新年早々“凶”なんておみくじで引くと、ショックですよね。
私も、10年以上前に一度“凶”を引いてしまい、その年一年間、何か嫌な事や辛い事があると「やっぱり“凶”なんかひいたからや」とおみくじのせいにしていました。
これは“思い込みの心理学”といって、「凶だったから何か嫌な事があるにちがいない」といつも考えていると、悪いイメージしか頭に浮かばず、結果的に悪い事を呼び寄せてしまうということです。
このことがあって以来、私はもう一生おみくじは引かないと決めました。
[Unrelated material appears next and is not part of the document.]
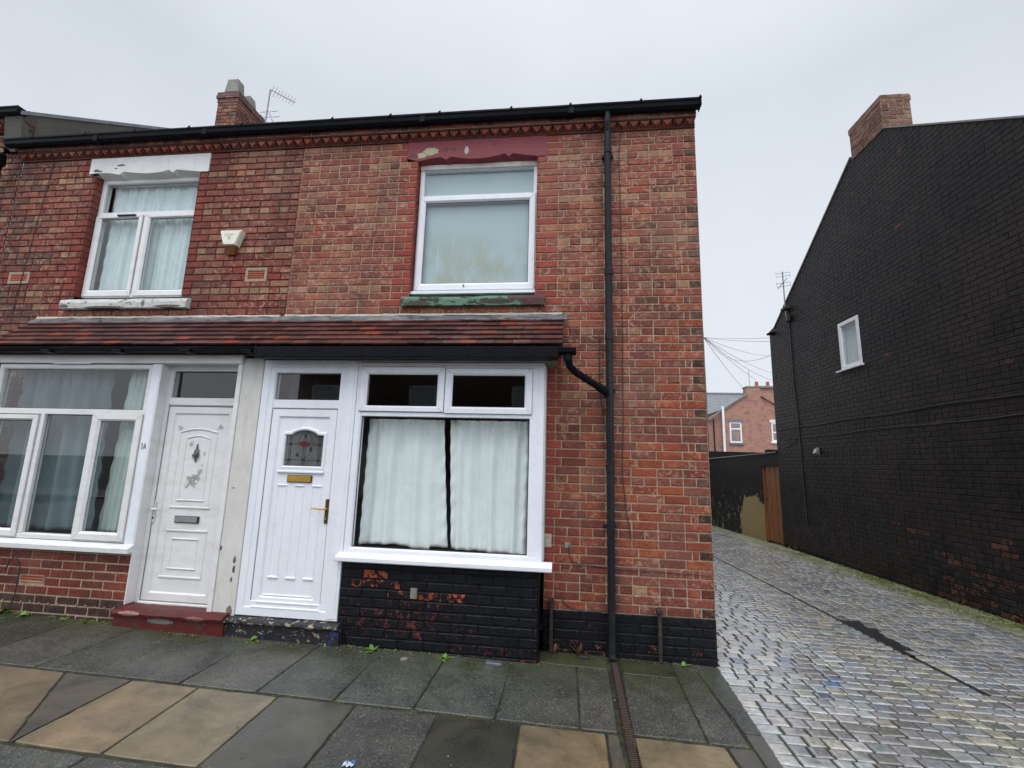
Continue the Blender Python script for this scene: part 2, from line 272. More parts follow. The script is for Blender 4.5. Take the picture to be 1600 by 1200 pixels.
# ------------------------------------------------------------------ mesh helper
class MB:
    def __init__(s): s.v = []; s.f = []; s.m = []; s.c = []; s.w = []; s.mats = []
    def mi(s, mat):
        if mat not in s.mats: s.mats.append(mat)
        return s.mats.index(mat)
    def face(s, pts, mat, col=(1, 1, 1), wear=0.0):
        k = len(s.v); s.v += [tuple(p) for p in pts]; s.f.append(tuple(range(k, k+len(pts)))); s.m.append(s.mi(mat)); s.c.append(col); s.w.append(wear)
    def idx(s, base, faces, mat, col=(1, 1, 1), wear=0.0):
        k = len(s.v); s.v += [tuple(p) for p in base]; i = s.mi(mat)
        for f in faces: s.f.append(tuple(k+a for a in f)); s.m.append(i); s.c.append(col); s.w.append(wear)
    def box(s, x0, x1, y0, y1, z0, z1, mat, bev=0.0, col=(1, 1, 1), wear=0.0):
        if x0 > x1: x0, x1 = x1, x0
        if y0 > y1: y0, y1 = y1, y0
        if z0 > z1: z0, z1 = z1, z0
        b = min(bev, (x1-x0)/2.1, (y1-y0)/2.1, (z1-z0)/2.1)
        if b <= 0:
            p = [(x, y, z) for z in (z0, z1) for y in (y0, y1) for x in (x0, x1)]
            s.idx(p, [(0, 2, 3, 1), (4, 5, 7, 6), (0, 1, 5, 4), (2, 6, 7, 3), (0, 4, 6, 2), (1, 3, 7, 5)], mat, col, wear); return
        xs = (x0, x0+b, x1-b, x1); ys = (y0, y0+b, y1-b, y1); zs = (z0, z0+b, z1-b, z1); P = {}; L = []
        def v(i, j, k):
            if (i, j, k) not in P: P[(i, j, k)] = len(L); L.append((xs[i], ys[j], zs[k]))
            return P[(i, j, k)]
        F = []
        F += [(v(1, 1, 0), v(1, 2, 0), v(2, 2, 0), v(2, 1, 0)), (v(1, 1, 3), v(2, 1, 3), v(2, 2, 3), v(1, 2, 3))]
        F += [(v(1, 0, 1), v(2, 0, 1), v(2, 0, 2), v(1, 0, 2)), (v(1, 3, 1), v(1, 3, 2), v(2, 3, 2), v(2, 3, 1))]
        F += [(v(0, 1, 1), v(0, 1, 2), v(0, 2, 2), v(0, 2, 1)), (v(3, 1, 1), v(3, 2, 1), v(3, 2, 2), v(3, 1, 2))]
        for (a, A) in ((1, 0), (2, 3)):
            for (c_, C_) in ((1, 0), (2, 3)):
                F.append((v(A, 1, c_), v(A, 2, c_), v(a, 2, C_), v(a, 1, C_)))
                F.append((v(1, A, c_), v(2, A, c_), v(2, a, C_), v(1, a, C_)))
                F.append((v(A, c_, 1), v(A, c_, 2), v(a, C_, 2), v(a, C_, 1)))
                for (e_, E_) in ((1, 0), (2, 3)): F.append((v(A, c_, e_), v(a, C_, e_), v(a, c_, E_)))
        s.idx(L, F, mat, col, wear)
    def ring(s, poly, prof, mat, plane=None, cap=None, capy=None):
        # poly: closed (x,z) outline counter-clockwise; prof: [(inset, y)]; mitred frame
        P = lambda x, y, z: (x, y, z)
        if plane: P = plane
        n = len(poly); loops = []
        for ins, y in prof:
            L = []
            for i in range(n):
                a = Vector(poly[i-1]); b = Vector(poly[i]); c = Vector(poly[(i+1) % n])
                d1 = (b-a).normalized(); d2 = (c-b).normalized(); n1 = Vector((-d1.y, d1.x)); n2 = Vector((-d2.y, d2.x))
                k = max(.3, 1+n1.dot(n2)); o = (n1+n2)*(ins/k); q = b+o; L.append(P(q.x, y, q.y))
            loops.append(L)
        k = [p for L in loops for p in L]; F = []
        for j in range(len(loops)-1):
            for i in range(n): F.append((j*n+i, j*n+(i+1) % n, (j+1)*n+(i+1) % n, (j+1)*n+i))
        s.idx(k, F, mat)
        if cap: s.face(loops[-1], cap)
    def tube(s, pts, r, mat, seg=8, caps=True):
        pts = [Vector(p) for p in pts]; n = len(pts); rs = r if isinstance(r, (list, tuple)) else [r]*n; V = []; up = Vector((0, 0, 1))
        for i, p in enumerate(pts):
            d = (pts[min(i+1, n-1)]-pts[max(i-1, 0)]).normalized()
            a = d.cross(up if abs(d.z) < .95 else Vector((1, 0, 0))).normalized(); b = d.cross(a)
            for k in range(seg): t = 2*math.pi*k/seg; V.append(p+a*math.cos(t)*rs[i]+b*math.sin(t)*rs[i])
        F = [(i*seg+k, i*seg+(k+1) % seg, (i+1)*seg+(k+1) % seg, (i+1)*seg+k) for i in range(n-1) for k in range(seg)]
        if caps: F += [tuple(range(seg-1, -1, -1)), tuple((n-1)*seg+k for k in range(seg))]
        s.idx(V, F, mat)
    def extrude_x(s, prof, x0, x1, mat, n=1, jit=0.0, bottomjit=None):
        # prof: (y,z) outline, extruded along x
        m = len(prof); V = []
        for i in range(n+1):
            x = x0+(x1-x0)*i/n
            for (y, z) in prof: V.append((x, y+rnd.uniform(-jit, jit), z+rnd.uniform(-jit, jit)))
        F = [(i*m+k, (i+1)*m+k, (i+1)*m+(k+1) % m, i*m+(k+1) % m) for i in range(n) for k in range(m)]
        F += [tuple(range(m)), tuple(n*m+k for k in range(m-1, -1, -1))]
        s.idx(V, F, mat)
    def build(s, name, parent=None, smooth=False, fix=True):
        me = bpy.data.meshes.new(name); me.from_pydata(s.v, [], s.f)
        for m in s.mats: me.materials.append(MT[m])
        me.polygons.foreach_set('material_index', s.m)
        cd = []; wd = []
        for p, c, w in zip(s.f, s.c, s.w): cd += [c[0], c[1], c[2], 1.0]*len(p); wd += [w]*len(p)
        me.update()
        me.color_attributes.new('Col', 'FLOAT_COLOR', 'CORNER'); me.attributes['Col'].data.foreach_set('color', cd)
        me.attributes.new('wear', 'FLOAT', 'CORNER'); me.attributes['wear'].data.foreach_set('value', wd)
        me.update(); me.validate()
        if fix:
            import bmesh
            b = bmesh.new(); b.from_mesh(me); bmesh.ops.recalc_face_normals(b, faces=b.faces); b.to_mesh(me); b.free()
        if smooth: me.polygons.foreach_set('use_smooth', [True]*len(me.polygons))
        o = bpy.data.objects.new(name, me); COL.objects.link(o)
        if parent: o.parent = parent; o.matrix_parent_inverse = Matrix.Identity(4); o.location = -abs_loc(parent)
        return o
def abs_loc(o):
    v = Vector(o.location)
    while o.parent: o = o.parent; v += Vector(o.location)
    return v
def thing(name, loc, label, cat, group=None):
    o = bpy.data.objects.new(name, None); COL.objects.link(o); o.location = loc; o.empty_display_size = .2
    o['label'] = label; o['category'] = cat
    if group: o['group'] = group
    return o
def tag(o, label, cat, group=None):
    o['label'] = label; o['category'] = cat
    if group: o['group'] = group
    return o
def rect(x0, x1, z0, z1): return [(x0, z0), (x1, z0), (x1, z1), (x0, z1)]
def jit(c, a, r=rnd): 
    k = 1+r.uniform(-a, a); return (c[0]*k*(1+r.uniform(-.05, .05)), c[1]*k, c[2]*k)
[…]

そんな事に振り回されるくらいなら引かないほうがましと考えたのです。
ですから、おみくじに関わらず、細木和子さんの占い本も読みません。「あなたは今年から3年間、大殺界にはいります」なんて書いてあったら、いくらポジティブな私でもショックを受けると思うからです。
そんなおみくじの話をしながら、ふっと、ある本に書かれていた文章を思い出しました。
その本というのは「随想 言の葉 ~日本の山河を愛して旅して~」(文芸社 ビジュアルアート出版)です。
この本は、私の昔の同僚で、現在高砂市内の小学校に勤務している林 和也先生の著書です。
その一説をご紹介します。
凶はめでたし逆転の発想
私は、言葉のエネルギーの解明に生涯を捧げられた東京の小田野さなえ先生のこんな言葉を思い出します。
「林君。凶という字は本当はいい字なんですよ」。「中にはメ(名・命=ことばといのち)が入っていて、全部の方向が塞がれていないでしょ」「下をみてもだめ、右も左も壁になっているでしょ、でも、唯一あいている方向があるでしょ」「それは上=天ですよ、大きく挫折したり、絶望した時こそ天(大自然)に自分の意識を向けていけば幸運がつかめますよ」。
そんなにいい字だからこそ、人間の可能性の原点である「脳」の中にも「凶」がつかわれているのですね。
「凶」をこのようにとらえると全然いやではないですよね。私はこの素敵な言葉を林先生から頂きうれしくなりました。
この本を謹呈くださった林先生。とても素晴らしい本をありがとうございました。
ちなみに、年末の大掃除のとき、棚の上からポロッと落ちてきたおみくじがあって、みると「大吉」!?
家族に「これ、だれのおみくじ?」と尋ねると、夫が「ああ。それ今年の初詣に西宮神社で引いたみくじや」と一言。私はそれをきいて「やっぱり。おみくじって当てにならんね。だって、あなた、今年最悪の年やったやんね。ゴールデンウィークに吐血して救急車で運ばれて、お酒もタバコも飲めなくなって。いいことなしやもんね。何が大吉よね~。もうおみくじなんて引かんとき~」と言いいました。
しかし、懲りない夫は、今年も西宮神社へ初詣に行きおみくじを・・・それも鯛みくじとかいう、鯛の口に挟まれた300円もする(通常100円)おみくじを買い、今年は「吉」やったと単純に喜んでいました。
まあ。おみくじを引いてどんな結果でも笑っておしまいにできるのが一番いいのかも知れないですね。